One is this:  In the Pensyvania primary, "voters without a college degree favored Clinton, 58-42.  Voters with a college degree favored Clinton too, 51-49."   Sides says this shows that the lazy stereotyped thinking behind the CW that Clinton is the candidate of the working class and Obama the candidate of the "creative" class is in fact lazy and stereotyped.  Clinton won by winning the votes of both groups.  That would seem to support the argument Clinton's trying to make right now, that she has the broader appeal.  But---and Sides doesn't get into this; he's working on a different point---please notice, as if it isn't obvious, she did not win anywheres close to 100 per cent of either group's votes.  Among the voters without college degrees, which presumably includes much of the white working class he's supposedly not convincing, Obama got 42 per cent of the vote.  That probably includes a disproportionate number of African-Americans, but it still has to include many white blue collar and small-town rural voters.  He couldn't pry enough of them away from Hillary to matter because...they were already committed to voting for Hillary.  They voted for Hillary for the same reason I, with my college edumacation and master's degree, and the 51 per cent of the college grads in Pennsylvania voted for her.  They like her better than they like Obama.  But all these numbers tell us is that Barack Obama cannot win a majority of their votes when his oppenent is Hillary Clinton.  It tells us nothing about how they will vote when his opponent is John McCain.

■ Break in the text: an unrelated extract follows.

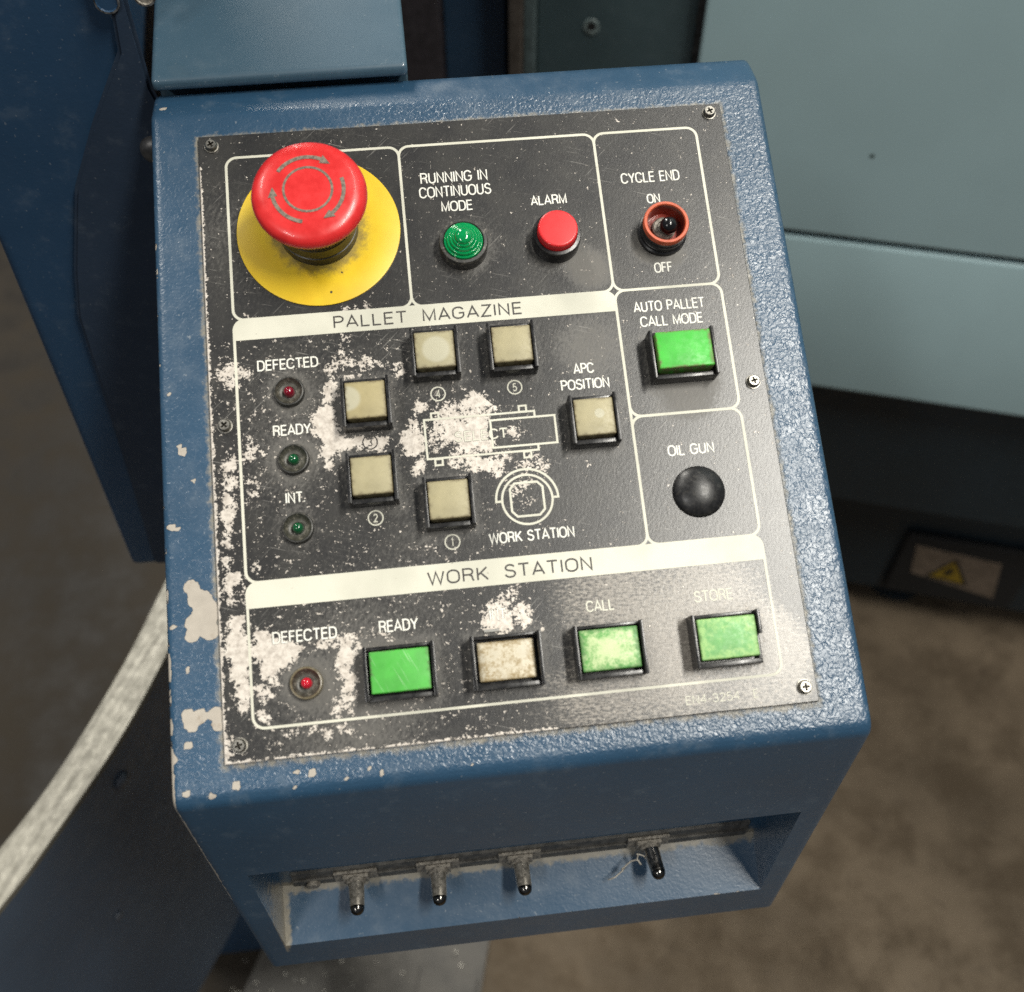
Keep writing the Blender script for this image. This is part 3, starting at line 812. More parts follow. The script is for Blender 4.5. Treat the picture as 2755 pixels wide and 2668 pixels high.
bm = bmesh.new()
ribbon(bm, q([(114.3, 120.4), (114.3, 118.4), (74.7, 118.4), (74.8, 132.9), (114.4, 132.9), (114.4, 131.0)]), 0.75, 0.08)
ribbon(bm, q([(98.2, 120.6), (121.4, 120.6), (121.4, 130.8), (98.3, 130.8)]), 0.75, 0.086, True)
for (a0, b0_) in ((77.4, 116.1), (108.9, 116.1), (77.4, 133.2), (109.0, 133.2)):
    ribbon(bm, q([(a0, b0_), (a0 + 2.6, b0_), (a0 + 2.6, b0_ + 2.2), (a0, b0_ + 2.2)]), 0.7, 0.092, True)
mesh_obj('printed_symbol', bm, M_PRINT, faceplate, smooth=0)
bm = bmesh.new()
cx_, cy_ = 108.4 - 100, 115 - 150.6
ribbon(bm, arc(cx_, cy_, 8.9, 8.9, 0, 354, 59), 0.8, 0.08, True)
ribbon(bm, [(cx_ + 9.3, cy_)] + arc(cx_, cy_, 11.0, 11.0, 0, 180, 30) + [(cx_ - 9.3, cy_)], 0.8, 0.086)
ribbon(bm, q([(102.6, 146.5), (104.4, 144.5), (112.4, 144.5), (114.2, 146.4), (114.2, 154.6), (112.3, 156.5), (104.4, 156.5), (102.6, 154.5)]), 0.8, 0.092, True)
mesh_obj('printed_symbol', bm, M_PRINT, faceplate, smooth=0)


# --- emergency stop
def pan_part(name, bm, mat, a, b, rz=0.0, smooth=35, parent=None):
    if parent is None:
        o = mesh_obj(name, bm, mat, console, PL(a, b), smooth=smooth)
        o.rotation_euler = (Matrix.Rotation(TH, 3, 'X') @ Matrix.Rotation(rz, 3, 'Z')).to_euler()
        return o
    return mesh_obj(name, bm, mat, parent, smooth=smooth)


bm = bmesh.new()
lathe(bm, [(0, 30.15), (6, 30.12), (11, 30.03), (15.2, 29.8), (17.4, 29.25), (18.8, 28.4), (19.6, 27.4), (20.0, 26.2), (20.0, 25.2),
           (19.7, 24.6)], 96)
es = pan_part('emergency_stop', bm, M_RED, 42.4, 41.8)
note(es, 'red mushroom emergency stop button over a yellow disc')
bm = bmesh.new()
n = 108
for i in range(n):
    t0, t1 = 2 * math.pi * i / n, 2 * math.pi * (i + 0.55) / n
    for (ra, za), (rb, zb) in (((19.9, 24.9), (19.2, 22.9)),):
        c = [(ra, t0, za), (ra, t1, za), (rb, t1, zb), (rb, t0, zb)]
        ins = [(r_ - 1.0, t_, z_) for r_, t_, z_ in c]
        o_ = [bm.verts.new((r_ * math.cos(t_) * MM, r_ * math.sin(t_) * MM, z_ * MM)) for r_, t_, z_ in c]
        i_ = [bm.verts.new((r_ * math.cos(t_) * MM, r_ * math.sin(t_) * MM, z_ * MM)) for r_, t_, z_ in ins]
        bm.faces.new(o_)
        for k in range(4):
            bm.faces.new((o_[k], i_[k], i_[(k + 1) % 4], o_[(k + 1) % 4]))
lathe(bm, [(19.3, 24.75), (18.7, 22.7), (14.0, 22.3)], 72)
pan_part('knurled_rim', bm, M_REDK, 0, 0, parent=es, smooth=20)
bm = bmesh.new()
lathe(bm, [(13.6, 22.5), (13.6, 12.3), (14.0, 12.0), (14.0, 11.4), (14.3, 11.2), (14.5, 6.6), (14.1, 6.3), (14.1, 5.9), (14.6, 5.7), (14.6, 0.9)], 72)
pan_part('collar', bm, M_COLLAR, 0, 0, parent=es)
bm = bmesh.new()
lathe(bm, [(14.4, 0.02), (14.4, 1.15), (21, 0.95), (29.5, 0.8), (30.0, 0.6), (30.0, 0.02)], 120)
pan_part('yellow_disc', bm, M_YEL, 0, 0, parent=es)
bm = bmesh.new()
ribbon(bm, arc(0, 0, 8.3, 8.3, 0, 354, 59), 0.85, 30.22, True)
for a0, a1 in ((143, 64), (17, -52), (-102, -171.5)):
    ribbon(bm, arc(0, 0, 12.25, 12.25, a0, a1, 16), 1.35, 30.16)
    ta, tip = math.radians(a1), math.radians(a1 - 16)
    bm.faces.new([bm.verts.new((r_ * math.cos(t_) * MM, r_ * math.sin(t_) * MM, 30.17 * MM))
                  for r_, t_ in ((13.9, ta + 0.02), (10.6, ta + 0.02), (12.2, tip))])
pan_part('arrow_marks', bm, M_GREY, 0, 0, parent=es, smooth=0)

# --- pilot lamps
M_GLENS = plain('green_lens', (0.0, 0.27, 0.075), 0.10, nscale=90, var=0.1, bump=0.0, Coat_Weight=0.6, Subsurface_Weight=0.15)
M_RLENS = plain('red_lens', (0.72, 0.020, 0.024), 0.42, nscale=90, var=0.08, bump=0.02, Coat_Weight=0.2)
M_BEZ = plain('dusty_black_bezel', (0.035, 0.034, 0.032), 0.45, nscale=300, dust=0.5)
bm = bmesh.new()
lathe(bm, [(9.0, 0), (9.0, 5.4), (8.7, 5.9), (7.7, 6.0), (7.4, 5.6), (7.4, 3.0)], 64)
gl = pan_part('pilot_lamp', bm, M_BEZ, 95.0, 53.0)
note(gl, 'green stepped pilot lamp')
bm = bmesh.new()
pr = [(7.2, 4.0)]
for r, z_ in ((7.2, 5.8), (6.2, 6.9), (5.1, 7.9), (4.0, 8.8)):
    pr += [(r, z_), (r - 0.12, z_ + 0.35), (r - 0.4, z_ + 0.5), (r - 0.85, z_ + 0.4)]
pr += [(3.1, 9.9), (2.5, 10.4), (1.5, 10.8), (0, 10.95)]
lathe(bm, pr, 64)
pan_part('lens', bm, M_GLENS, 0, 0, parent=gl, smooth=50)
bm = bmesh.new()
lathe(bm, [(9.0, 0), (9.0, 6.0), (8.7, 6.6), (7.6, 6.8), (7.5, 5.0)], 64)
rl = pan_part('pilot_lamp', bm, M_BLACK, 129.6, 53.0)
note(rl, 'red flat topped pilot lamp')
bm = bmesh.new()
lathe(bm, [(7.4, 5.0), (7.35, 9.6), (7.2, 10.2), (6.9, 10.45), (6.4, 10.5), (0, 10.6)], 64)
pan_part('lens', bm, M_RLENS, 0, 0, parent=rl, smooth=50)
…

This is where Sides' argument dovetails with the top portion of this post in which I said, "I'm also pretty sure that sooner or later most of Hillary's supporters will catch Obamamania along the way."

Sides shows that over the last few decades Democrats have become more partisan.  They vote for their party's nominees without splitting their tickets anywhere up and down the line, which very strongly suggests that despite all the grumbling and the fist-shaken to heaven promises never to vote for Obama and the assertions that they will stay home, not pull the lever or punch the button or touch the screen at the top of the ticket, or write in Hillary's name, the odds are that on the second Tuesday of November, Democrats will be voting for the Democratic candidate for President no matter what they're saying now.